My architect è il percorso di un figlio alla scoperta di un padre che non ha mai conosciuto a fondo. Un padre che morì quando lui aveva appena undici anni, che non visse mai con la sua famiglia ma si limitò a vederla di tanto in tanto tornando poi nello studio dove lavorava e dormiva. Questo padre è Louis I. Kahn: l’architetto ebreo dal volto sfigurato per un incidente, emigrato ai primi del novecento a Philadelhia dall’Estonia, che, pensando all’eternità dei monumenti dell’antica Roma, progettò e realizzò opere architettoniche senza tempo come il Salk Institute di La Jolla, il Kimbell Museum of Art o il Capital Complex di Dhaka in Bangladesh. Un uomo misterioso che aveva contemporaneamente tre donne con tre figli: una moglie ufficiale, la mamma di Nathaniel e ancora un’altra compagna. Ma soprattutto un uomo che amava la sua professione. Una figura affascinante piena di luci e ombre, un vita intensa e dedita al lavoro suggellata dalla morte a settantatre anni per arresto cardiaco in una toilette della Penn Station di New York: una fine orribile ma coerente con il suo spirito nomade e indipendente.

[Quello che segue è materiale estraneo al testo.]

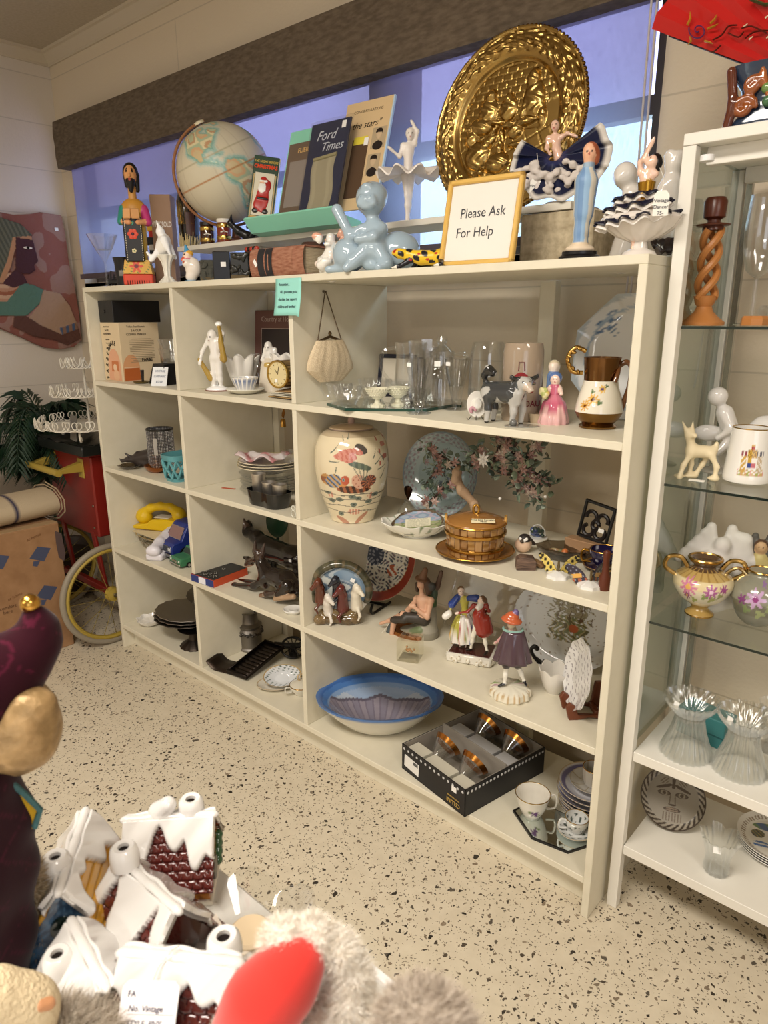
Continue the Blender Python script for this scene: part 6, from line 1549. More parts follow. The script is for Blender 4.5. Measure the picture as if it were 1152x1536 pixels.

Proprio dal racconto di questa morte inizia il documentario che, come in Quarto potere (Citizen Kane, Orson Welles, 1941) per il magnate della stampa Charles Foster Kane, è un viaggio nel tempo che cerca di ricucire la vita privata oltre quella pubblica e già nota di Louis Kahn. Una biografia non lineare ma costruita su continui salti temporali e rimandi, che scava nel passato di questo padre attraverso vecchi filmati conservati al MoMA, lunghe inquadrature delle opere, interviste ad amici, testimonianze di collaboratori e altri famosi architetti (Philip Johnson e IM Pei, Frank O. Gehry) intrecciate a confidenze della moglie, delle sue due altre compagne e delle sorellastre di Nathaniel. My architect alterna momenti e immagini ufficiali ad altri più intimi che fanno forse fin troppa leva sull’emozione e la commozione, restituendoci comunque un ritratto completo e ricco di questo architetto e uomo carismatico e geniale.

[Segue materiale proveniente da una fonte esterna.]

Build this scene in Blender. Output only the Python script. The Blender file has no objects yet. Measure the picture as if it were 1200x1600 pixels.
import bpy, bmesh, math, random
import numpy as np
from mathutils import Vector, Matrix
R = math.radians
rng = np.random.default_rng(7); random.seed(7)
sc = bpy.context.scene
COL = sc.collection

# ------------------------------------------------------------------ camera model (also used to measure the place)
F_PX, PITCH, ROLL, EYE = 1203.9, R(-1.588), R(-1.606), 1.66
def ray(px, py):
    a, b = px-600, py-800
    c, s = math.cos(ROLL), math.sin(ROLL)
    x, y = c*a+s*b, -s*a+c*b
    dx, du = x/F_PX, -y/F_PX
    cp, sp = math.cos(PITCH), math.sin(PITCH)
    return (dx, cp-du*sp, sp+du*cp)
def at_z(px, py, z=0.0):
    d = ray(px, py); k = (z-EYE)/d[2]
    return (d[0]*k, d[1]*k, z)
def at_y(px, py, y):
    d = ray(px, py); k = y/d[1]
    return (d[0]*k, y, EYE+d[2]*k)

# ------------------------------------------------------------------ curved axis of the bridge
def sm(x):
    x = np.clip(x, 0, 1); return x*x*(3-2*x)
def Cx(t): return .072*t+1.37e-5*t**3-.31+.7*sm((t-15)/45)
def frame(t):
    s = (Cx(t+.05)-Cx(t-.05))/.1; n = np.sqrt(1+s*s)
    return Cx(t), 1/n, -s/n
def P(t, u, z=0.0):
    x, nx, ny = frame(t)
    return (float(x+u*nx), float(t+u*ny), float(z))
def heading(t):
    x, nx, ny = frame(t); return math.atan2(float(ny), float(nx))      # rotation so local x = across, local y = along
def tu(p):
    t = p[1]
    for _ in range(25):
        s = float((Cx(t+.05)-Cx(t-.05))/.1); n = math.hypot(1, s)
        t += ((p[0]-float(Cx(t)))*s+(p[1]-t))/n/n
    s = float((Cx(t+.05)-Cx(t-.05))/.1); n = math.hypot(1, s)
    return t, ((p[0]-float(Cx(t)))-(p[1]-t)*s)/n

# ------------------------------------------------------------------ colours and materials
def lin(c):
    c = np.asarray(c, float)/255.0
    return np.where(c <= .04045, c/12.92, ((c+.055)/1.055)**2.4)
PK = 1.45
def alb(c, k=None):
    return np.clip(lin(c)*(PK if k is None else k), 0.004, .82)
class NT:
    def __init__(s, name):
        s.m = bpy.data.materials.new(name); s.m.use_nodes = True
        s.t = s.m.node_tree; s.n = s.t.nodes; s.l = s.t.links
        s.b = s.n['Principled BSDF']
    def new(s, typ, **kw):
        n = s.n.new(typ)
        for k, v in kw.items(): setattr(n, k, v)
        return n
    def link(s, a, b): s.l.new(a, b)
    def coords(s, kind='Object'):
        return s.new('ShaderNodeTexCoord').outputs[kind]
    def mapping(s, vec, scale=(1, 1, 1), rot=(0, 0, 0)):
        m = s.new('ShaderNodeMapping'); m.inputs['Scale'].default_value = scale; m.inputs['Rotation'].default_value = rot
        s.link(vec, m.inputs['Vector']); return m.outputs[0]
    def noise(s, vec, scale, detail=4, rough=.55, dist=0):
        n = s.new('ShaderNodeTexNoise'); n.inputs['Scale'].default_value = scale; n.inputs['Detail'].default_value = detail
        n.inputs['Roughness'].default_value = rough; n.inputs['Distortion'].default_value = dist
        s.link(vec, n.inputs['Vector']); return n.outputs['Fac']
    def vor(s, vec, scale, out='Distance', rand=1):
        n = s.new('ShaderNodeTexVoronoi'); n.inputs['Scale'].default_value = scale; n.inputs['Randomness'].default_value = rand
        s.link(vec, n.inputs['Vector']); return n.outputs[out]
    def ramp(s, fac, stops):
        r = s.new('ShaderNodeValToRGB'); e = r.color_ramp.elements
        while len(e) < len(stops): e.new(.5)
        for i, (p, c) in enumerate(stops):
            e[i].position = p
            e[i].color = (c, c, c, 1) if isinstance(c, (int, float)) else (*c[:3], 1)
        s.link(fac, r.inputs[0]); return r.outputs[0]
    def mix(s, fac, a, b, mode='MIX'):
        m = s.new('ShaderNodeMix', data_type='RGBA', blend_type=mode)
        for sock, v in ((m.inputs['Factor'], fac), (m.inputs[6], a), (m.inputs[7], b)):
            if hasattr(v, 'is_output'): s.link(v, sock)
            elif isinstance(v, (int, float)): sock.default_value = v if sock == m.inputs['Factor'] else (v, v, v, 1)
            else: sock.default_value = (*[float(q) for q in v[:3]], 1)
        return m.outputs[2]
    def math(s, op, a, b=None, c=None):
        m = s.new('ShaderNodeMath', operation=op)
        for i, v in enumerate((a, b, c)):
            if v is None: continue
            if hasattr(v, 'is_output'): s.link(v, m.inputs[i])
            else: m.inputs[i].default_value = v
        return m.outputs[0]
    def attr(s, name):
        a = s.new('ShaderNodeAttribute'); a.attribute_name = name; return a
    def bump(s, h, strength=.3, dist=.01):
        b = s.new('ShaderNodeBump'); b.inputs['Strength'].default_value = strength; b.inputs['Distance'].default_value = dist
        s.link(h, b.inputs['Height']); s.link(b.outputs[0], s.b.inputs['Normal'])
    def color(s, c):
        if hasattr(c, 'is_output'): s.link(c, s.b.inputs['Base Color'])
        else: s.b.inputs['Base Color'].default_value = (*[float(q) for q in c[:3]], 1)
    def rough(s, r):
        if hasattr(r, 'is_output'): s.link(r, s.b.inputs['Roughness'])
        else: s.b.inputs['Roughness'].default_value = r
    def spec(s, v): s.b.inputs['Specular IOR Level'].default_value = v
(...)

Venticinque anni dopo la scomparsa di Louis, Nathaniel Kahn realizza questo film, che ha richiesto cinque anni di lavoro. Va alla scoperta del padre, mosso dal desiderio di risarcire la sua perdita e di conoscerlo finalmente anche tramite la comprensione della sua opera e l’elaborazione pubblica del lutto con il suo apprezzamento come figura pubblica: restano per lui il ricordo del grande architetto e la testimonianza di quello che è stato attraverso la sua opera. My architect è quindi il viaggio personale e doloroso di un figlio che cerca il proprio padre, ma anche un prezioso saggio di architettura che, in un modo comprensibile a tutti, riesce a interessare un pubblico ampio ed eterogeneo appassionandolo.

Né arte né parte di Carlo Prevosti ****

My architect è un documentario che svela la vita e le opere del celebre architetto Louis Kahn, attraverso un’indagine investigativa che per facile assonanza può essere accostata a quella di Quarto Potere, poiché entrambe le storie ricostruiscono la figura di un uomo profondamente enigmatico partendo dalle rispettive morti.

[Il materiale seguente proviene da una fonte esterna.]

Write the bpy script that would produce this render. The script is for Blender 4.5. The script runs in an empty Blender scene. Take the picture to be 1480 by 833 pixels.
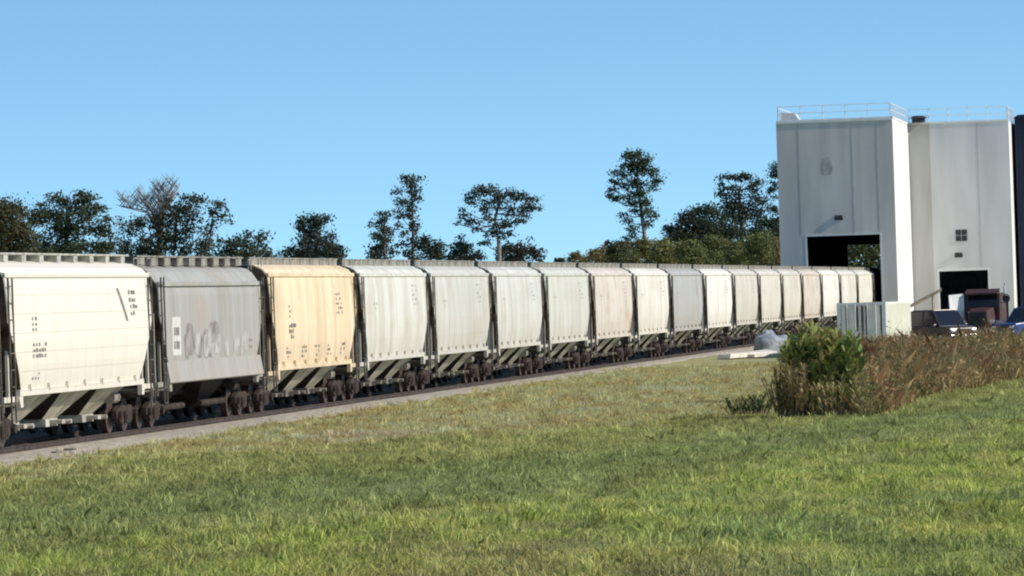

Mutuando una definizione di Bill Nichols, possiamo invece definire il film di Nathaniel Kahn come una forma particolare di documentario partecipativo/interattivo, ovvero un lavoro che richiede al ricercatore di entrare direttamente a contatto con la realtà che intende osservare e che attribuisce molta importanza alle scelte che sono richieste al pubblico per valutare il grado della verità rappresentata; il modo partecipativo sottolinea la complessità della conoscenza del mondo enfatizzando i propri aspetti soggettivi e le dimensioni emotive. Il documentarista, in questo caso figlio del soggetto di cui si ricerca l’identità, si colloca in prima persona alla ricerca della verità su un padre/uomo che nemmeno in nome della sua parentela è stato in grado di conoscere. Lo spettatore si dovrebbe immedesimare nella figura del figlio bastardo (per ammissione dello stesso Nathaniel) ed essere emotivamente coinvolto nella (ri)scoperta dell’uomo. Nathaniel (a differenza di quanto ha fatto nel 2002 Alina Marazzi in Un’ora sola ti vorrei, opera assolutamente toccante) pretende di coinvolgere emotivamente un pubblico spesso distratto dalla descrizione, puntuale e precisa ma un po’ didattica e distaccata, dei risultati artistici del lavoro di architetto del padre (vero e proprio monumento dell’architettura moderna). Il risultato è un documentario ibrido che troppo agilmente scivola fra il didattico e il patetico (la scena della nave/palcoscenico, per citarne una), ben documentato ma non abbastanza per degli studenti di architettura, emotivamente toccante ma non commuovente per un pubblico più generico.

Curiosità
My Architect è stato presentato in occasione della settimana del Salone del Mobile di Milano ed è distribuito in formato DVD e Beta in programmazione pomeridiana, un canale nuovo e che potrebbe dare spazio a prodotti alternativi che difficilmente troverebbero spazio in un mercato tradizionale.